Views and news of the art scene

NEWS IS THAT Edinburgh's National Gallery and its neighbouring Royal Scottish Academy are to be overhauled in a £18m project. For a long time the aim of National Galleries' director, Timothy Clifford, the plan to extend and refurbish the two galleries will apparently open the way for blockbuster touring exhibitions by such art stars as Monet. But let's hope the National Galleries don't turn into too much of a receiving house for world tour art shows.
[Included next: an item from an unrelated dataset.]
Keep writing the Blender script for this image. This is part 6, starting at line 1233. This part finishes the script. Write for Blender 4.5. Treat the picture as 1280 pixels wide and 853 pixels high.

With the opening of a further 'branch' in March with the Dean Gallery in Edinburgh, it would be good to see the Galleries initiate and curate more of their own shows, particularly of work by contemporary Scotland-based artists.

DUNDEE CONTEMPORARY ARTS (DCA), a new £9m centre for contemporary art and film, is to open on 20 March with a programme of exhibitions that kicks off with a group show featuring among others Callum Innes and Kiki Smith. This is followed by a show of work by London-based artist Ian Davenport, a new installation by Olafur Eliasson and, in November, an exhibition devoted to the Glasgow-based, Turner shortlisted Christine Borland. It looks as if the DCA is set to rev-up the tempo of Scotland's contemporary art scene. More next issue.

CURIOSITY ABOUNDS OVER lnverleith House in Edinburgh's Royal Botanic Garden and its preposed Festival show. Last year the famed ’pile of bricks‘ American artist Carl Andre produced a knockout show, so one wonders if this year it'll be a woman of equal stature from across the pond. Maybe Agnes Martin, Louise Bourgeois or perhaps Cindy Sherman. A case of wait and see.

A GROUP OF ARTISTS are taking over a soon-to-be-demolished warehouse in Leith. The eight artists, including Kevin Dagg and Susan Mowatt, are siting work in Victoria Dock’s Oceaneering Multiflex building prior to its clearance to make way for a proposed ocean terminal. The show runs from 14 March to 3 April.